Deep inside a dark, quiet basement coffee shop in a southern university town in the low nineties, two photographers quietly hash out the beginnings of an impossibly crazy scheme combining the simplest of light principals, the camera obscura (or ‘pinhole camera’), with a step-van. With just enough photographic knowledge and a whole lot of ambitious energy to make us a danger to ourselves we craft a plan that will drain our minds, bodies and wallets in the construction of a fantastical camera that we can drive, sleep in, and or course—take pictures with.

Now almost ten years later, the project is seeing the light of day—with the help of some very generous foundations, the Union League Civic & Arts Foundation, the Alfred P. Weisman Memorial Scholarship Fund, and Columbia College Chicago’s Graduate Opportunity Award.

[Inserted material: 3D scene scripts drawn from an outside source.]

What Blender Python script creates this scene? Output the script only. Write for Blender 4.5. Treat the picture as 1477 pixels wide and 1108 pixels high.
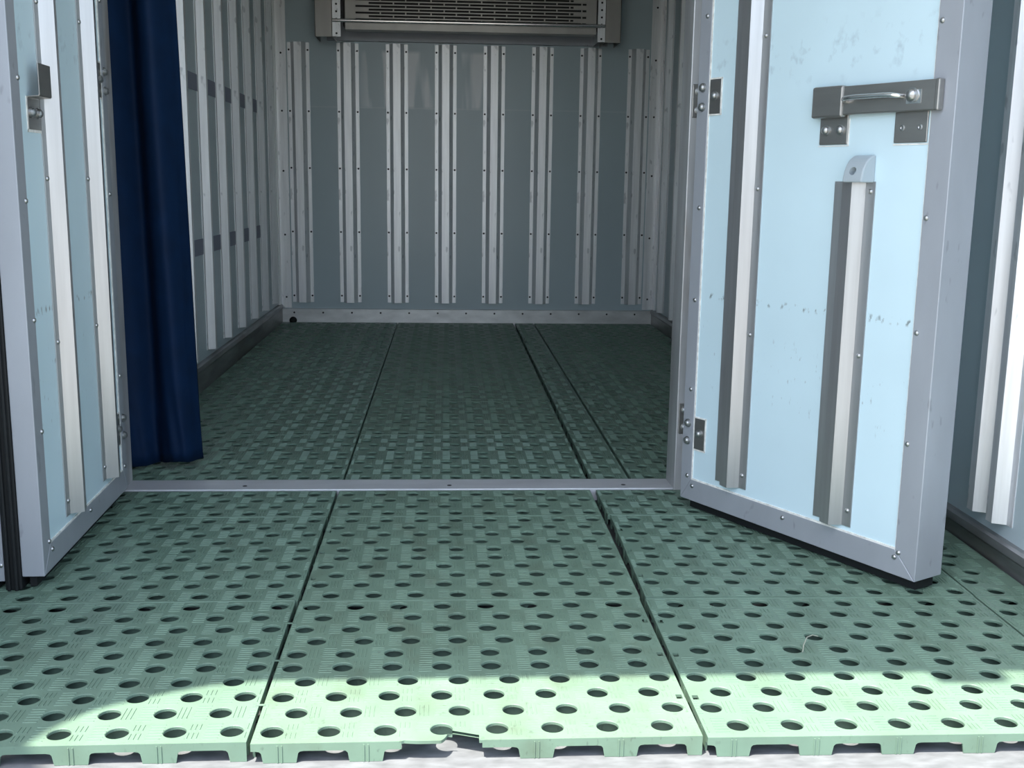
import bpy, bmesh, math, random
from mathutils import Vector, Matrix

for o in list(bpy.data.objects):
    bpy.data.objects.remove(o)
S = bpy.context.scene
COL = S.collection
rnd = random.Random(7)

# ------------------------------------------------------------------ camera
def vec(*a): return Vector(a)
cam_d = bpy.data.cameras.new('camera'); cam = bpy.data.objects.new('camera', cam_d); COL.objects.link(cam)
RT = vec(0.9981023, -0.0600842, 0.0134764); UP = vec(-0.0021752, 0.1843141, 0.9828650); FW = vec(0.0615386, 0.9810292, -0.1838336)
R = Matrix((RT, UP, -FW)).transposed().to_4x4()
cam.matrix_world = Matrix.Translation((0.318236, -1.6438, 0.90433)) @ R
cam_d.sensor_fit = 'HORIZONTAL'; cam_d.sensor_width = 36.0
cam_d.lens = 1550.93 / 1477.0 * 36.0
cam_d.clip_start = 0.02
S.camera = cam

# ------------------------------------------------------------------ light
W_ = bpy.data.worlds.new('sky'); S.world = W_; W_.use_nodes = True
wn = W_.node_tree; wn.nodes.clear()
sky = wn.nodes.new('ShaderNodeTexSky'); sky.sky_type = 'NISHITA'; sky.sun_disc = False
sky.sun_elevation = math.radians(69); sky.sun_rotation = math.radians(228)
sky.air_density = 1.0; sky.dust_density = 2.5; sky.ozone_density = 1.0
bg = wn.nodes.new('ShaderNodeBackground'); bg.inputs['Strength'].default_value = 0.62
wo = wn.nodes.new('ShaderNodeOutputWorld')
hs = wn.nodes.new('ShaderNodeHueSaturation'); hs.inputs['Saturation'].default_value = 0.72
wn.links.new(sky.outputs[0], hs.inputs['Color']); wn.links.new(hs.outputs[0], bg.inputs['Color']); wn.links.new(bg.outputs[0], wo.inputs['Surface'])
SUN = vec(0.28, 0.25, -1.0).normalized()
sd = bpy.data.lights.new('sun', 'SUN'); sd.energy = 15.8; sd.angle = math.radians(0.55); sd.color = (1.0, 0.94, 0.82)
so = bpy.data.objects.new('sun', sd); COL.objects.link(so)
so.rotation_euler = SUN.to_track_quat('-Z', 'Y').to_euler(); so.location = (-1, -1, 5)
S.view_settings.view_transform = 'Standard'; S.view_settings.look = 'None'
S.view_settings.gamma = 1.0; S.view_settings.use_curve_mapping = False
S.view_settings.exposure = 0.0

# ------------------------------------------------------------------ materials
def mat(name, col, rough=0.5, metal=0.0, noise=None, bump=None, spec=0.5, coat=0.0):
    """noise=(scale xyz, amount, detail) multiplies the colour; bump=(scale, strength, distance)"""
    m = bpy.data.materials.new(name); m.use_nodes = True
    nt = m.node_tree; p = nt.nodes['Principled BSDF']
    p.inputs['Base Color'].default_value = (*col, 1); p.inputs['Roughness'].default_value = rough
    p.inputs['Metallic'].default_value = metal; p.inputs['Specular IOR Level'].default_value = spec
    p.inputs['Coat Weight'].default_value = coat
    tc = nt.nodes.new('ShaderNodeTexCoord')
    if noise:
        sc, amt, det = noise
        mp = nt.nodes.new('ShaderNodeMapping'); mp.inputs['Scale'].default_value = sc
        nt.links.new(tc.outputs['Object'], mp.inputs['Vector'])
        n = nt.nodes.new('ShaderNodeTexNoise'); n.inputs['Scale'].default_value = 1.0; n.inputs['Detail'].default_value = det
        nt.links.new(mp.outputs[0], n.inputs['Vector'])
        r = nt.nodes.new('ShaderNodeMapRange'); r.inputs['From Min'].default_value = 0.3; r.inputs['From Max'].default_value = 0.7
        r.inputs['To Min'].default_value = 1 - amt; r.inputs['To Max'].default_value = 1 + amt * 0.4
        nt.links.new(n.outputs['Fac'], r.inputs['Value'])
        mx = nt.nodes.new('ShaderNodeVectorMath'); mx.operation = 'SCALE'; mx.inputs[0].default_value = col
        nt.links.new(r.outputs[0], mx.inputs['Scale']); nt.links.new(mx.outputs[0], p.inputs['Base Color'])
        m['scale_node'] = mx.name
    if bump:
        n2 = nt.nodes.new('ShaderNodeTexNoise'); n2.inputs['Scale'].default_value = bump[0]; n2.inputs['Detail'].default_value = 4
        nt.links.new(tc.outputs['Object'], n2.inputs['Vector'])
        b = nt.nodes.new('ShaderNodeBump'); b.inputs['Strength'].default_value = bump[1]; b.inputs['Distance'].default_value = bump[2]
        nt.links.new(n2.outputs['Fac'], b.inputs['Height']); nt.links.new(b.outputs[0], p.inputs['Normal'])
    return m

def mix_over(m, fac_socket_fn, col):
    """mixes a second colour over the base colour; fac_socket_fn(nt) returns the mask socket"""
    nt = m.node_tree; p = nt.nodes['Principled BSDF']; inp = p.inputs['Base Color']
    mx = nt.nodes.new('ShaderNodeMix'); mx.data_type = 'RGBA'
    if inp.links: nt.links.new(inp.links[0].from_socket, mx.inputs['A'])
    else: mx.inputs['A'].default_value = inp.default_value
    mx.inputs['B'].default_value = (*col, 1)
    nt.links.new(fac_socket_fn(nt), mx.inputs['Factor']); nt.links.new(mx.outputs['Result'], inp)

def math_n(nt, op, a, b=None):
    n = nt.nodes.new('ShaderNodeMath'); n.operation = op
    for i, v in enumerate((a, b)):
        if v is None: continue
        if isinstance(v, (int, float)): n.inputs[i].default_value = v
        else: nt.links.new(v, n.inputs[i])
    return n.outputs[0]

def noise_mask(nt, scale, lo, hi, detail=4, seed=0.0):
    tc = nt.nodes.new('ShaderNodeTexCoord'); mp = nt.nodes.new('ShaderNodeMapping')
    mp.inputs['Scale'].default_value = scale; mp.inputs['Location'].default_value = (seed, seed * 1.7, seed * .3)
    nt.links.new(tc.outputs['Object'], mp.inputs['Vector'])
    n = nt.nodes.new('ShaderNodeTexNoise'); n.inputs['Scale'].default_value = 1; n.inputs['Detail'].default_value = detail
    nt.links.new(mp.outputs[0], n.inputs['Vector'])
    r = nt.nodes.new('ShaderNodeMapRange'); r.inputs['From Min'].default_value = lo; r.inputs['From Max'].default_value = hi
    nt.links.new(n.outputs['Fac'], r.inputs['Value'])
    return r.outputs[0]

def band(nt, axis, lo, hi, soft):
    tc = nt.nodes.new('ShaderNodeTexCoord'); sp = nt.nodes.new('ShaderNodeSeparateXYZ')
    nt.links.new(tc.outputs['Object'], sp.inputs[0]); v = sp.outputs[axis]
    a = nt.nodes.new('ShaderNodeMapRange'); a.inputs['From Min'].default_value = lo - soft; a.inputs['From Max'].default_value = lo + soft
    b = nt.nodes.new('ShaderNodeMapRange'); b.inputs['From Min'].default_value = hi - soft; b.inputs['From Max'].default_value = hi + soft
    b.inputs['To Min'].default_value = 1; b.inputs['To Max'].default_value = 0
    nt.links.new(v, a.inputs['Value']); nt.links.new(v, b.inputs['Value'])
    return math_n(nt, 'MULTIPLY', a.outputs[0], b.outputs[0])

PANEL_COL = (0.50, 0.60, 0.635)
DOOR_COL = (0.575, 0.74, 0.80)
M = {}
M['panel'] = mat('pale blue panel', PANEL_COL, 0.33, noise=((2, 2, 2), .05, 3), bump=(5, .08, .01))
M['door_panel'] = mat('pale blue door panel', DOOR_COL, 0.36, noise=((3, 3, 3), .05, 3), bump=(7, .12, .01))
mix_over(M['door_panel'], lambda nt: math_n(nt, 'MULTIPLY', math_n(nt, 'MULTIPLY', band(nt, 2, .604, .618, .004), noise_mask(nt, (70, 4, 40), .54, .64)), .75), (.10, .11, .10))
mix_over(M['door_panel'], lambda nt: math_n(nt, 'MULTIPLY', math_n(nt, 'MULTIPLY', band(nt, 2, .35, .52, .03), noise_mask(nt, (90, 4, 34), .66, .74, 3, 3.1)), .5), (.16, .18, .18))
mix_over(M['door_panel'], lambda nt: math_n(nt, 'MULTIPLY', math_n(nt, 'MULTIPLY', band(nt, 2, 1.16, 1.27, .03), noise_mask(nt, (40, 4, 30), .58, .74, 5, 5.1)), .35), (.2, .25, .30))
M['back_panel'] = mat('pale blue panel with painted reflections', PANEL_COL, 0.30, noise=((2, 2, 1), .06, 3), bump=(3, .06, .01))
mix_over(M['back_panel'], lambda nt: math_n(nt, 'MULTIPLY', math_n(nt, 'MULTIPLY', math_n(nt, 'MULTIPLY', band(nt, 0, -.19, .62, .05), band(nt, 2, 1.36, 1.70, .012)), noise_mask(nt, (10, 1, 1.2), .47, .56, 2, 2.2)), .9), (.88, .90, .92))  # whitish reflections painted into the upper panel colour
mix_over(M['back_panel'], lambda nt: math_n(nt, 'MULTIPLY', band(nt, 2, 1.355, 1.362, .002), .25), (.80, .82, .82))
M['door_alu'] = mat('smooth aluminium', (.50, .505, .51), 0.34, 0.80, noise=((60, 60, 3), .10, 3))
M['alu'] = mat('matte aluminium', (.88, .89, .90), 0.42, 0.6, noise=((60, 60, 3), .10, 3))
mix_over(M['alu'], lambda nt: math_n(nt, 'MULTIPLY', noise_mask(nt, (30, 30, 14), .66, .72, 2, 1.3), .4), (.25, .27, .29))
M['frame'] = mat('grey anodised aluminium', (.36, .385, .42), 0.42, 0.25, noise=((8, 8, 3), .09, 4))
mix_over(M['frame'], lambda nt: math_n(nt, 'MULTIPLY', noise_mask(nt, (40, 40, 18), .68, .74, 2, 1.3), .35), (.16, .17, .18))
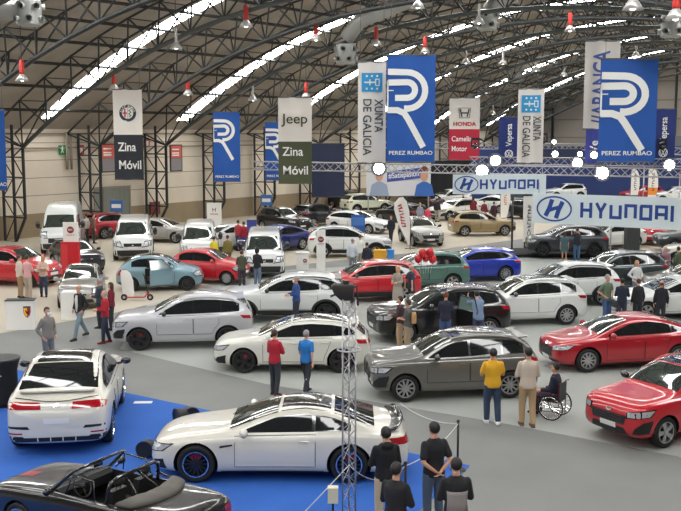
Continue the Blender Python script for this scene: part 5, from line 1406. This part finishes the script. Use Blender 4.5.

Driving us is a love for photography and a conviction that inventing new ways to record images, combined with that strange fascination of ‘The Road’ are vital avenues that need to be explored—not only for ourselves, but also to cultivate the crucial functions that art is responsible for (the farming of supposedly useless stuff).

The images we wish to record are fleeting at best; ephemeral evidence of the loneliness of traveling, and of the traveler. The special in the mundane— the not-quite classical forms of banality, twisted into the frayed ropes of incongruous meaning— they connect humans to their landscapes, and repay richly the observer who lingers to look.